→ WRITTEN INSTRUCTION: Write out each line exactly as given. Leave the pictures out of your copy.

→ DATA:

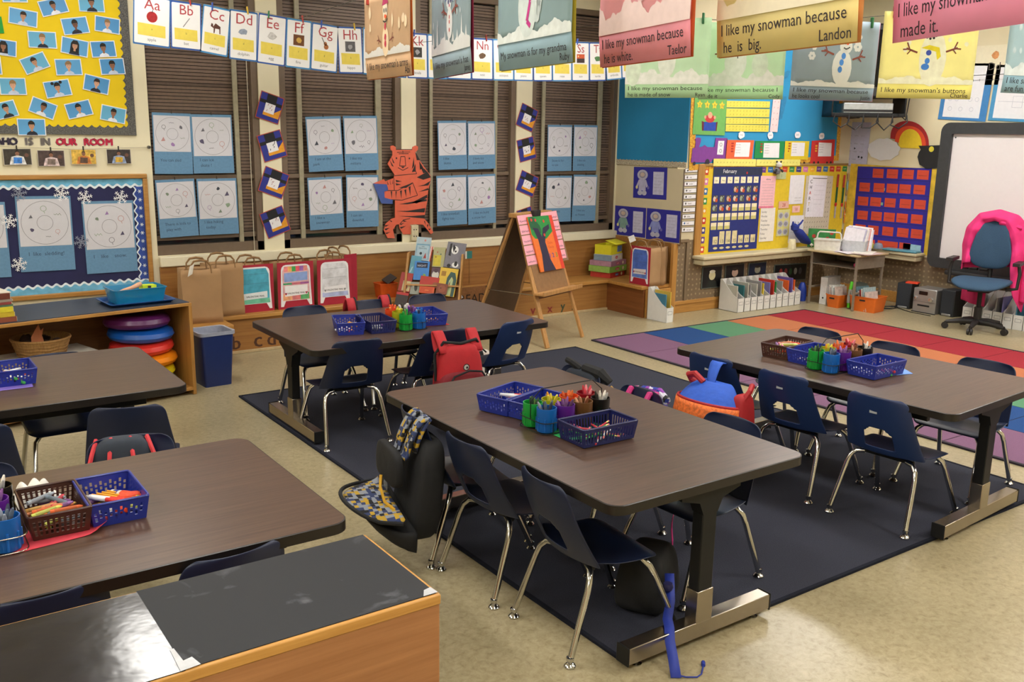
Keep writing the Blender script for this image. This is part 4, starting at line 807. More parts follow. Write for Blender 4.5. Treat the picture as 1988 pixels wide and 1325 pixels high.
def f_blue1(b, h, z, H):
    snowbase(b, h, z, .05); flakes(b, h, z+.09, H, 22, .008, 5, m('c9d4d8', .85))
    for i in range(9): x = -h+.03+i*h*.21; b.pg([(x-.012, z+.03), (x, z+.03+.05+.03*math.sin(i*2)), (x+.012, z+.03)], SNW, -.0013)
    x = 0; b.ci(x, z+.09, .035, SNW, -.0015, .05).ci(x-.004, z+.155, .026, SNW, -.0016, .024); k = BL
    b.pg([(x-.05, z+.16), (x-.055, z+.215), (x-.02, z+.25), (x+.03, z+.245), (x+.05, z+.2), (x+.035, z+.15), (x+.02, z+.18), (x-.005, z+.19), (x-.028, z+.18)], k, -.0018)
    b.ci(x-.012, z+.158, .008, m('20306a', .7), -.002).ci(x+.012, z+.16, .008, m('20306a', .7), -.002).ci(x, z+.146, .006, m('d04a70', .7), -.0021, n=6)
    for zz in (.11, .095, .07): b.ci(x, z+zz, .005, m('c8402a', .7), -.002, .007)
    arm(b, x-.03, z+.12, -1, .05); arm(b, x+.03, z+.12, 1, .055)
def f_blue2(b, h, z, H):
    snowbase(b, h, z, .04, mat=m('dfe8ea', .85)); flakes(b, h*.95, z+.06, H, 8, .022, 9, m('cfdde0', .85)); LT = m('d3e0e2', .85)
    b.ci(-.03, z+.09, .06, LT, -.0015, .085).ci(-.02, z+.19, .04, LT, -.0016, .04); k = m('20201e', .7)
    b.ci(-.035, z+.20, .008, k, -.002, .01).ci(-.008, z+.203, .008, k, -.002, .01).ci(-.014, z+.185, .01, ORG, -.0021, n=7); b.pg([(-.05, z+.225), (0, z+.225), (-.005, z+.262), (-.045, z+.258)], m('7a2a3a', .7), -.002)
    b.st([(-.06, z+.16), (-.04, z+.17), (-.02, z+.155), (0, z+.168), (.02, z+.158)], .005, k, -.002); b.st([(-.02, z+.155), (-.012, z+.10), (-.03, z+.05), (-.008, z+.035)], .014, MAG, -.0022)
    arm(b, -.06, z+.175, -1, .045); arm(b, .02, z+.175, 1, .045); b.rg(-.065, z+.14, .008, .003, k, -.002, 12)
def f_pink(b, h, z, H):
    L = m('f6dfe2', .85, var=.04); snowbase(b, h, z, .08, mat=L); b.ci(.0, z+.125, .055, m('f4d2d8', .85), -.0014, .06)
    b.ci(.002, z+.135, .017, BL, -.002, .021).ci(0, z+.18, .013, BL, -.002, .014); arm(b, -.05, z+.165, -1, .07); arm(b, .05, z+.165, 1, .08)
    b.ci(0, z+.24, .04, m('f4d2d8', .85), -.0014, .045)
def f_land(b, h, z, H):
    L = m('f7efd8', .85, var=.04); snowbase(b, h, z, .06, mat=L); b.ci(.0, z+.10, .055, m('f3efdf', .85), -.0014, .07).ci(.11, z+.075, .055, m('f3ecc8', .85), -.0013, .045).ci(-.15, z+.11, .04, m('efe6a8', .85), -.0013, .03)
    b.ci(-.008, z+.145, .013, BL2, -.002, .016).ci(-.12, z+.115, .002, BLACK, -.002, n=6)
def f_pink2(b, h, z, H): snowbase(b, h*.86, z+.002, .065, mat=m('fbf6f8', .85)); b.ci(.02, z+.13, .06, SNW, -.0014)
def f_g1(b, h, z, H):
    snowbase(b, h, z, .07, mat=m('f2faf0', .85)); b.ci(-.0, z+.11, .045, m('eef8ec', .85), -.0013, .08).ci(-.17, z+.08, .04, m('e4f4e0', .85), -.0013, .09); b.ci(0, z+.165, .01, BLACK, -.002, .011, 7, .2)
def f_g2(b, h, z, H):
    snowbase(b, h, z, .075, mat=m('f2faf0', .85)); b.ci(-.03, z+.11, .055, m('eef8ec', .85), -.0013, .08).ci(.09, z+.10, .04, m('e4f4e0', .85), -.0013, .06)
    arm(b, -.07, z+.14, -1, .05); b.st([(-.06, z+.175), (.0, z+.178)], .006, ORG, -.002); b.st([(-.025, z+.168), (-.02, z+.13)], .004, INK, -.002)
def f_just(b, h, z, H):
    snowbase(b, h, z, .03); b.ci(.04, z+.09, .055, SNW, -.0014, .085).ci(.055, z+.19, .035, SNW, -.0014, .035)
    for x, zz, r_ in ((.115, .235, .028), (.12, .19, .026), (-.13, .14, .022), (-.12, .18, .016)):
        for a in range(6): an = a*math.pi/3; b.ci(x+r_*.55*math.cos(an), z+zz+r_*.55*math.sin(an), r_*.4, SNW, -.0015, n=7)
    for zz, xx in ((.145, .045), (.115, .036), (.082, .03)): b.ci(xx, z+zz, .012, BL2, -.002, .015)
    arm(b, -.01, z+.15, -1, .055); arm(b, .095, z+.13, 1, .055); k = m('20201e', .7)
    b.ci(.05, z+.205, .006, k, -.002).ci(.07, z+.225, .014, m('33408a', .7), -.002, n=7).ci(.062, z+.205, .009, ORG, -.0022, n=7)
    for a in range(5): b.ci(.045+.007*a, z+.182-.004*math.sin(a), .004, k, -.002, n=6)
def f_char(b, h, z, H):
    L = m('fbf7d6', .85); snowbase(b, h, z, .035, mat=L); b.ci(.02, z+.11, .06, L, -.0013, .12); flakes(b, h*.9, z+.05, H-.02, 8, .012, 3, L); k = m('20201e', .7)
    b.pg([(-.035, z+.155), (-.0, z+.168), (.045, z+.158), (.055, z+.12), (.04, z+.105), (.032, z+.14), (.0, z+.148)], m('ecd800', .6), -.002)
    b.ci(0, z+.135, .012, m('3a50b0', .6), -.0021).ci(-.003, z+.1, .011, BL2, -.0021, .013).ci(-.01, z+.075, .018, BL2, -.0021, .014)
    b.ci(.003, z+.215, .013, ORG, -.002, n=8, wob=.1)
    for a in range(7): an = R(150+a*38); b.ci(.003+.024*math.cos(an), z+.213+.018*math.sin(an), .006, k, -.0021, n=6)
    arm(b, -.05, z+.135, -1, .05); arm(b, .075, z+.14, 1, .05)
def f_b4(b, h, z, H):
    snowbase(b, h, z, .06, mat=m('e4f0f4', .85)); flakes(b, h, z+.06, H, 26, .010, 13, m('d4e6ec', .85))
R1 = 1.9
painting('tan snowman painting with a purple hat, leftmost on the near line', (710, 155), (797, 145), R1, .285, 'e6c6a0', 'e6c49c', ["I like my snowman's arms"], f_brown, ('c86a28', 'orange'), 'Abi')
painting('grey blue snowman painting with spiky blue hair', (830, 155), (925, 137), R1, .37, 'a9bec6', 'a6bcc6', ["I like my snowman's hat"], f_blue1, ('98284c', 'crimson'), 'James', ts=.03)
painting('pale blue snowman painting with a magenta scarf', (966, 138), (1108, 120), R1, .37, 'acc8d0', 'a8c6d2', ["My snowman is for my grandma"], f_blue2, ('c4b43a', 'yellow'), 'Ruby', ts=.03)
painting('pink snowman painting signed by Taelor'.replace('signed by Taelor', 'with two blue buttons, he is white'), (1160, 131), (1338, 108), R1, .37, 'fabcc4', 'f6acba', ["I like my snowman because", " he is white."], f_pink, ('d86a3a', 'orange'), 'Taelor', hh=.082)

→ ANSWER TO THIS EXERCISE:
Keep writing the Blender script for this image. This is part 4, starting at line 807. More parts follow. Write for Blender 4.5. Treat the picture as 1988 pixels wide and 1325 pixels high.
def f_blue1(b, h, z, H):
    snowbase(b, h, z, .05); flakes(b, h, z+.09, H, 22, .008, 5, m('c9d4d8', .85))
    for i in range(9): x = -h+.03+i*h*.21; b.pg([(x-.012, z+.03), (x, z+.03+.05+.03*math.sin(i*2)), (x+.012, z+.03)], SNW, -.0013)
    x = 0; b.ci(x, z+.09, .035, SNW, -.0015, .05).ci(x-.004, z+.155, .026, SNW, -.0016, .024); k = BL
    b.pg([(x-.05, z+.16), (x-.055, z+.215), (x-.02, z+.25), (x+.03, z+.245), (x+.05, z+.2), (x+.035, z+.15), (x+.02, z+.18), (x-.005, z+.19), (x-.028, z+.18)], k, -.0018)
    b.ci(x-.012, z+.158, .008, m('20306a', .7), -.002).ci(x+.012, z+.16, .008, m('20306a', .7), -.002).ci(x, z+.146, .006, m('d04a70', .7), -.0021, n=6)
    for zz in (.11, .095, .07): b.ci(x, z+zz, .005, m('c8402a', .7), -.002, .007)
    arm(b, x-.03, z+.12, -1, .05); arm(b, x+.03, z+.12, 1, .055)
def f_blue2(b, h, z, H):
    snowbase(b, h, z, .04, mat=m('dfe8ea', .85)); flakes(b, h*.95, z+.06, H, 8, .022, 9, m('cfdde0', .85)); LT = m('d3e0e2', .85)
    b.ci(-.03, z+.09, .06, LT, -.0015, .085).ci(-.02, z+.19, .04, LT, -.0016, .04); k = m('20201e', .7)
    b.ci(-.035, z+.20, .008, k, -.002, .01).ci(-.008, z+.203, .008, k, -.002, .01).ci(-.014, z+.185, .01, ORG, -.0021, n=7); b.pg([(-.05, z+.225), (0, z+.225), (-.005, z+.262), (-.045, z+.258)], m('7a2a3a', .7), -.002)
    b.st([(-.06, z+.16), (-.04, z+.17), (-.02, z+.155), (0, z+.168), (.02, z+.158)], .005, k, -.002); b.st([(-.02, z+.155), (-.012, z+.10), (-.03, z+.05), (-.008, z+.035)], .014, MAG, -.0022)
    arm(b, -.06, z+.175, -1, .045); arm(b, .02, z+.175, 1, .045); b.rg(-.065, z+.14, .008, .003, k, -.002, 12)
def f_pink(b, h, z, H):
    L = m('f6dfe2', .85, var=.04); snowbase(b, h, z, .08, mat=L); b.ci(.0, z+.125, .055, m('f4d2d8', .85), -.0014, .06)
    b.ci(.002, z+.135, .017, BL, -.002, .021).ci(0, z+.18, .013, BL, -.002, .014); arm(b, -.05, z+.165, -1, .07); arm(b, .05, z+.165, 1, .08)
    b.ci(0, z+.24, .04, m('f4d2d8', .85), -.0014, .045)
def f_land(b, h, z, H):
    L = m('f7efd8', .85, var=.04); snowbase(b, h, z, .06, mat=L); b.ci(.0, z+.10, .055, m('f3efdf', .85), -.0014, .07).ci(.11, z+.075, .055, m('f3ecc8', .85), -.0013, .045).ci(-.15, z+.11, .04, m('efe6a8', .85), -.0013, .03)
    b.ci(-.008, z+.145, .013, BL2, -.002, .016).ci(-.12, z+.115, .002, BLACK, -.002, n=6)
def f_pink2(b, h, z, H): snowbase(b, h*.86, z+.002, .065, mat=m('fbf6f8', .85)); b.ci(.02, z+.13, .06, SNW, -.0014)
def f_g1(b, h, z, H):
    snowbase(b, h, z, .07, mat=m('f2faf0', .85)); b.ci(-.0, z+.11, .045, m('eef8ec', .85), -.0013, .08).ci(-.17, z+.08, .04, m('e4f4e0', .85), -.0013, .09); b.ci(0, z+.165, .01, BLACK, -.002, .011, 7, .2)
def f_g2(b, h, z, H):
    snowbase(b, h, z, .075, mat=m('f2faf0', .85)); b.ci(-.03, z+.11, .055, m('eef8ec', .85), -.0013, .08).ci(.09, z+.10, .04, m('e4f4e0', .85), -.0013, .06)
    arm(b, -.07, z+.14, -1, .05); b.st([(-.06, z+.175), (.0, z+.178)], .006, ORG, -.002); b.st([(-.025, z+.168), (-.02, z+.13)], .004, INK, -.002)
def f_just(b, h, z, H):
    snowbase(b, h, z, .03); b.ci(.04, z+.09, .055, SNW, -.0014, .085).ci(.055, z+.19, .035, SNW, -.0014, .035)
    for x, zz, r_ in ((.115, .235, .028), (.12, .19, .026), (-.13, .14, .022), (-.12, .18, .016)):
        for a in range(6): an = a*math.pi/3; b.ci(x+r_*.55*math.cos(an), z+zz+r_*.55*math.sin(an), r_*.4, SNW, -.0015, n=7)
    for zz, xx in ((.145, .045), (.115, .036), (.082, .03)): b.ci(xx, z+zz, .012, BL2, -.002, .015)
    arm(b, -.01, z+.15, -1, .055); arm(b, .095, z+.13, 1, .055); k = m('20201e', .7)
    b.ci(.05, z+.205, .006, k, -.002).ci(.07, z+.225, .014, m('33408a', .7), -.002, n=7).ci(.062, z+.205, .009, ORG, -.0022, n=7)
    for a in range(5): b.ci(.045+.007*a, z+.182-.004*math.sin(a), .004, k, -.002, n=6)
def f_char(b, h, z, H):
    L = m('fbf7d6', .85); snowbase(b, h, z, .035, mat=L); b.ci(.02, z+.11, .06, L, -.0013, .12); flakes(b, h*.9, z+.05, H-.02, 8, .012, 3, L); k = m('20201e', .7)
    b.pg([(-.035, z+.155), (-.0, z+.168), (.045, z+.158), (.055, z+.12), (.04, z+.105), (.032, z+.14), (.0, z+.148)], m('ecd800', .6), -.002)
    b.ci(0, z+.135, .012, m('3a50b0', .6), -.0021).ci(-.003, z+.1, .011, BL2, -.0021, .013).ci(-.01, z+.075, .018, BL2, -.0021, .014)
    b.ci(.003, z+.215, .013, ORG, -.002, n=8, wob=.1)
    for a in range(7): an = R(150+a*38); b.ci(.003+.024*math.cos(an), z+.213+.018*math.sin(an), .006, k, -.0021, n=6)
    arm(b, -.05, z+.135, -1, .05); arm(b, .075, z+.14, 1, .05)
def f_b4(b, h, z, H):
    snowbase(b, h, z, .06, mat=m('e4f0f4', .85)); flakes(b, h, z+.06, H, 26, .010, 13, m('d4e6ec', .85))
R1 = 1.9
painting('tan snowman painting with a purple hat, leftmost on the near line', (710, 155), (797, 145), R1, .285, 'e6c6a0', 'e6c49c', ["I like my snowman's arms"], f_brown, ('c86a28', 'orange'), 'Abi')
painting('grey blue snowman painting with spiky blue hair', (830, 155), (925, 137), R1, .37, 'a9bec6', 'a6bcc6', ["I like my snowman's hat"], f_blue1, ('98284c', 'crimson'), 'James', ts=.03)
painting('pale blue snowman painting with a magenta scarf', (966, 138), (1108, 120), R1, .37, 'acc8d0', 'a8c6d2', ["My snowman is for my grandma"], f_blue2, ('c4b43a', 'yellow'), 'Ruby', ts=.03)
painting('pink snowman painting signed by Taelor'.replace('signed by Taelor', 'with two blue buttons, he is white'), (1160, 131), (1338, 108), R1, .37, 'fabcc4', 'f6acba', ["I like my snowman because", " he is white."], f_pink, ('d86a3a', 'orange'), 'Taelor', hh=.082)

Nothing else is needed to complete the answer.